— START —

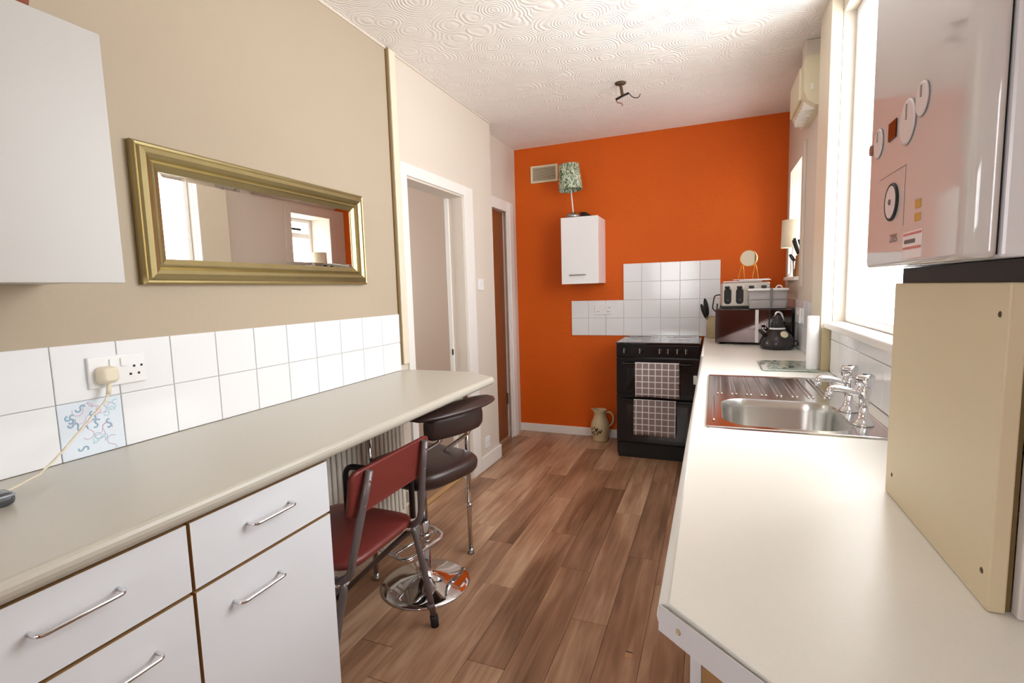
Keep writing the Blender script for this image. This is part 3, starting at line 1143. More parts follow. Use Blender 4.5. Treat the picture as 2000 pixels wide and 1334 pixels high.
def tap(y, x, lab):
    t = thing('pillar_tap', (x, y, WT + 0.004), lab, 'tap', 'sink pillar taps')
    z = WT + 0.0045
    obj('base', LA([(0.027, 0), (0.027, 0.004), (0.019, 0.012), (0.013, 0.028), (0.0115, 0.05)], (x, y, z), n=24), 'chrome', t)
    obj('body', LA([(0.0115, 0.05), (0.0125, 0.075), (0.017, 0.088), (0.018, 0.105), (0.014, 0.112)], (x, y, z), n=24), 'chrome', t)
    bm = bmesh.new()
    lp = lambda s, h: [(x + s * math.cos(a), y + s * math.sin(a), z + h) for a in [2 * PI * k / 24 for k in range(24)]]
    lq = lambda s, h: [(x + s * math.cos(2 * PI * k / 24) * (1 + 0.10 * math.cos(4 * 2 * PI * k / 24)), y + s * math.sin(2 * PI * k / 24) * (1 + 0.10 * math.cos(4 * 2 * PI * k / 24)), z + h) for k in range(24)]
    loft(bm, [lp(0.012, 0.108), lq(0.021, 0.114), lq(0.023, 0.135), lq(0.021, 0.143), lq(0.016, 0.146)])
    obj('knob', bm, 'chrome', t)
    obj('indicator', LA([(0.006, 0.1455), (0.005, 0.1475)], (x, y, z), n=12), 'blackm', t)
    obj('spout', T([(x, y, z + 0.088), (x - 0.03, y - 0.004, z + 0.094), (x - 0.06, y - 0.008, z + 0.104), (x - 0.085, y - 0.011, z + 0.104), (x - 0.088, y - 0.011, z + 0.09)], 0.0095, n=12, fr=0.014), 'chrome', t)
    obj('aerator', LA([(0.0105, 0), (0.0105, 0.012), (0.008, 0.014)], (x - 0.088, y - 0.011, z + 0.080), n=16), 'chrome', t)


tap(1.665, 1.972, 'chrome pillar tap nearest the cream boxing')
tap(1.832, 1.972, 'chrome pillar tap nearest the drainer')

# ------------------------------------------------------------------ boiler and boxing on the right
t = thing('boiler_boxing', (1.98, 0.95, WT), 'cream painted boxing standing on the right worktop under the boiler', 'box')
bxp = obj('front_panel', B(1.89, 1.908, 0.756, 1.155, WT + 0.001, 1.318, r=0.002), 'box', t)
obj('far_panel', B(1.908, XR - 0.01, 1.139, 1.155, WT + 0.001, 1.318), 'box', t)
obj('near_panel', B(1.916, XR - 0.01, 0.748, 0.764, WT + 0.001, 1.318, r=0.002), 'boxw', t)
obj('joint_gap', B(1.908, 1.916, 0.765, 0.78, WT + 0.001, 1.318), 'gap', t)
for (y, z) in ((0.775, 0.955), (1.12, 0.955), (0.775, 1.28)):
    obj('screw', LA([(0.0045, 0), (0.003, -0.001)], (1.8902, y, z), n=10, axis='X'), 'rust', bxp)
obj('shade_strip', B(1.90, XR - 0.001, 0.752, 1.15, 1.318, 1.3455), 'blackm', t)  # black strip painted in for the shade between boxing and boiler

t = thing('boiler', (1.96, 0.97, 1.346), 'white glossy wall boiler with dials and a round gauge at right', 'boiler')
BX = 1.85
z0b, z1b = 1.347, 2.12
bm = bmesh.new()
lpf = lambda ins, r: [(BX + ins, u, v) for u, v in rrect(0.748 + 0, 1.19, z0b, z1b, 0.02)]


def fr_loop(x, ins):
    return [(x, u, v) for u, v in rrect(0.746 + ins, 1.192 - ins, z0b + ins, z1b - ins, max(0.022 - ins, 0.004))]


def fr_loop_d(x, ins, insz):
    return [(x, u, v) for u, v in rrect(0.746 + ins, 1.192 - ins * 0.15, z0b + insz, z1b - insz, 0.008)]


loft(bm, [fr_loop_d(1.870, 0, 0), fr_loop_d(1.865, 0.001, 0), fr_loop_d(1.858, 0.006, 0.001), fr_loop_d(1.853, 0.018, 0.003), fr_loop_d(1.851, 0.032, 0.005), fr_loop_d(BX, 0.050, 0.008)])
fc = obj('front_casing', bm, 'boiler', t)
obj('seam', B(1.870, 1.875, 0.754, 1.186, z0b + 0.004, z1b - 0.006), 'dark', t)
obj('rear_casing', B(1.875, XR - 0.001, 0.747, 1.191, z0b, z1b - 0.002, r=0.004), 'boilers', t)
fx = BX - 0.0002


def disc(nm, y, z, r, m, x0=0.0, th=0.0015):
    return obj(nm, LA([(r, 0), (r, -th), (r * 0.9, -th - 0.0006)], (fx - x0, y, z), n=28, axis='X'), m, t)


def rng(nm, y, z, r, rt, m):
    return obj(nm, T([(fx - 0.001, y + r * math.cos(2 * PI * k / 32), z + r * math.sin(2 * PI * k / 32)) for k in range(32)], rt, n=8, closed=True), m, t)


for (y, z, r) in ((1.135, 1.574, 0.026), (0.986, 1.570, 0.034), (0.928, 1.586, 0.024)):
    d = disc('dial', y, z, r, 'dial', th=0.0025)
    rng('dial_ring', y, z, r, 0.0009, 'dialr')
    obj('pointer', B(fx - 0.0045, fx - 0.0025, y - 0.0015, y + 0.0015, z + r * 0.1, z + r * 0.8), 'dialr', t)
disc('button', 1.178, 1.572, 0.010, 'btn', th=0.003)
obj('display', B(fx - 0.002, fx, 1.040, 1.078, 1.562, 1.592), 'disp', t)
disc('gauge_face', 1.046, 1.456, 0.028, 'dial', th=0.003)
rng('gauge_ring', 1.046, 1.456, 0.029, 0.003, 'blackm')
disc('gauge_hub', 1.046, 1.456, 0.005, 'ink', x0=0.003)
obj('flap_line', B(fx - 0.0004, fx, 0.988, 1.119, 1.5045, 1.5058), 'dialr', t)
obj('flap_line', B(fx - 0.0004, fx, 0.9865, 0.988, 1.41, 1.5058), 'dialr', t)
for z in (1.436, 1.417):
    obj('sticker', B(fx - 0.0005, fx, 0.915, 0.938, z - 0.006, z + 0.006), 'amber', t)
lb = obj('label_plate', B(fx - 0.0005, fx, 0.904, 0.982, 1.357, 1.398), 'labelp', t)
for z in (1.394, 1.373):
    obj('label_band', B(fx - 0.001, fx - 0.0004, 0.906, 0.98, z - 0.0018, z + 0.0018), 'labelr', lb)
obj('label_text', B(fx - 0.001, fx - 0.0004, 0.93, 0.975, 1.380, 1.386), 'ink', lb)


def text_obj(s, size, m, parent, mtx, name='lettering'):
    cu = bpy.data.curves.new('tmp', 'FONT')
    cu.body = s
    cu.size = size
    cu.align_x = 'CENTER'
    to = bpy.data.objects.new('tmp', cu)
    COL.objects.link(to)
    bpy.context.view_layer.update()
    dg = bpy.context.evaluated_depsgraph_get()
    me = bpy.data.meshes.new_from_object(to.evaluated_get(dg))
    bm = bmesh.new()
    bm.from_mesh(me)
    bpy.data.objects.remove(to)
    bpy.data.curves.remove(cu)
    bpy.data.meshes.remove(me)
    return obj(name, bm, m, parent, mtx=mtx, recalc=False)


# reads along -y seen from the room (facing -x)
RX = Matrix(((0, 0, -1, fx - 0.0006), (-1, 0, 0, 1.03), (0, 1, 0, 1.388), (0, 0, 0, 1)))
text_obj('28S', 0.019, 'ink', t, RX @ Matrix.Diagonal((1.35, 1.0, 1.0, 1.0)))

# ------------------------------------------------------------------ cooker
t = thing('cooker', (1.185, 4.07, 0), 'black freestanding electric cooker with glass hob against the orange wall', 'cooker')
cx0, cx1, cy0, cy1 = 0.882, 1.488, 3.845, 4.30
obj('body', B(cx0, cx1, cy0 + 0.02, cy1, 0.02, 0.885, r=0.003), 'black', t)
obj('plinth', B(cx0 + 0.01, cx1 - 0.01, cy0 + 0.012, cy0 + 0.03, 0.0, 0.115), 'blackm', t)
obj('hob', B(cx0 - 0.003, cx1 + 0.003, cy0 - 0.008, cy1, 0.886, 0.905, r=0.004), 'hob', t)
for (hx, hy, hr) in ((1.03, 3.97, 0.09), (1.34, 3.96, 0.075), (1.03, 4.18, 0.075), (1.34, 4.17, 0.09)):
    obj('heat_zone', T([(hx + hr * math.cos(2 * PI * k / 40), hy + hr * math.sin(2 * PI * k / 40), 0.9051) for k in range(40)], 0.0012, n=6, closed=True), 'dialr', t)
obj('hob_rim', B(cx0 + 0.02, cx1 - 0.02, cy1 - 0.02, cy1 - 0.005, 0.905, 0.912, r=0.002), 'nickel', t)
obj('control_panel', B(cx0, cx1, cy0 - 0.002, cy0 + 0.02, 0.79, 0.884, r=0.004), 'black', t)
for kx in (0.945, 1.062, 1.205, 1.265, 1.33, 1.39):
    k = obj('knob', LA([(0.021, 0), (0.021, -0.008), (0.018, -0.024), (0.014, -0.027)], (kx, cy0 - 0.002, 0.842), n=24, axis='Y'), 'black', t)
    obj('grip', B(kx - 0.004, kx + 0.004, cy0 - 0.036, cy0 - 0.026, 0.823, 0.861, r=0.002), 'nickel', k)
for (nm, z0, z1, zh) in (('grill_door', 0.505, 0.785, 0.745), ('oven_door', 0.125, 0.498, 0.462)):
    d = obj(nm, B(cx0, cx1, cy0 - 0.004, cy0 + 0.02, z0, z1, r=0.004), 'black', t)
    obj('window', B(cx0 + 0.08, cx1 - 0.08, cy0 - 0.0055, cy0 - 0.0035, z0 + 0.03, z1 - 0.075), 'glassblk', d)
    obj('handle', T([(cx0 + 0.05, cy0 - 0.003, zh), (cx0 + 0.05, cy0 - 0.035, zh), (cx1 - 0.05, cy0 - 0.035, zh), (cx1 - 0.05, cy0 - 0.003, zh)], 0.009, fr=0.02), 'black', d)
obj('side_latch', B(cx1 - 0.045, cx1 - 0.02, cy0 - 0.012, cy0 - 0.004, 0.60, 0.665, r=0.002), 'sockw', t)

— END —

◆ **The exercise**: Please restate the material above line by line, exactly, beginning at its first line and ending with the line that contains "tap(1.832, 1.972, 'chrome", without any pictures.

◆ **Result**:
Keep writing the Blender script for this image. This is part 3, starting at line 1143. More parts follow. Use Blender 4.5. Treat the picture as 2000 pixels wide and 1334 pixels high.
def tap(y, x, lab):
    t = thing('pillar_tap', (x, y, WT + 0.004), lab, 'tap', 'sink pillar taps')
    z = WT + 0.0045
    obj('base', LA([(0.027, 0), (0.027, 0.004), (0.019, 0.012), (0.013, 0.028), (0.0115, 0.05)], (x, y, z), n=24), 'chrome', t)
    obj('body', LA([(0.0115, 0.05), (0.0125, 0.075), (0.017, 0.088), (0.018, 0.105), (0.014, 0.112)], (x, y, z), n=24), 'chrome', t)
    bm = bmesh.new()
    lp = lambda s, h: [(x + s * math.cos(a), y + s * math.sin(a), z + h) for a in [2 * PI * k / 24 for k in range(24)]]
    lq = lambda s, h: [(x + s * math.cos(2 * PI * k / 24) * (1 + 0.10 * math.cos(4 * 2 * PI * k / 24)), y + s * math.sin(2 * PI * k / 24) * (1 + 0.10 * math.cos(4 * 2 * PI * k / 24)), z + h) for k in range(24)]
    loft(bm, [lp(0.012, 0.108), lq(0.021, 0.114), lq(0.023, 0.135), lq(0.021, 0.143), lq(0.016, 0.146)])
    obj('knob', bm, 'chrome', t)
    obj('indicator', LA([(0.006, 0.1455), (0.005, 0.1475)], (x, y, z), n=12), 'blackm', t)
    obj('spout', T([(x, y, z + 0.088), (x - 0.03, y - 0.004, z + 0.094), (x - 0.06, y - 0.008, z + 0.104), (x - 0.085, y - 0.011, z + 0.104), (x - 0.088, y - 0.011, z + 0.09)], 0.0095, n=12, fr=0.014), 'chrome', t)
    obj('aerator', LA([(0.0105, 0), (0.0105, 0.012), (0.008, 0.014)], (x - 0.088, y - 0.011, z + 0.080), n=16), 'chrome', t)


tap(1.665, 1.972, 'chrome pillar tap nearest the cream boxing')
tap(1.832, 1.972, 'chrome pillar tap nearest the drainer')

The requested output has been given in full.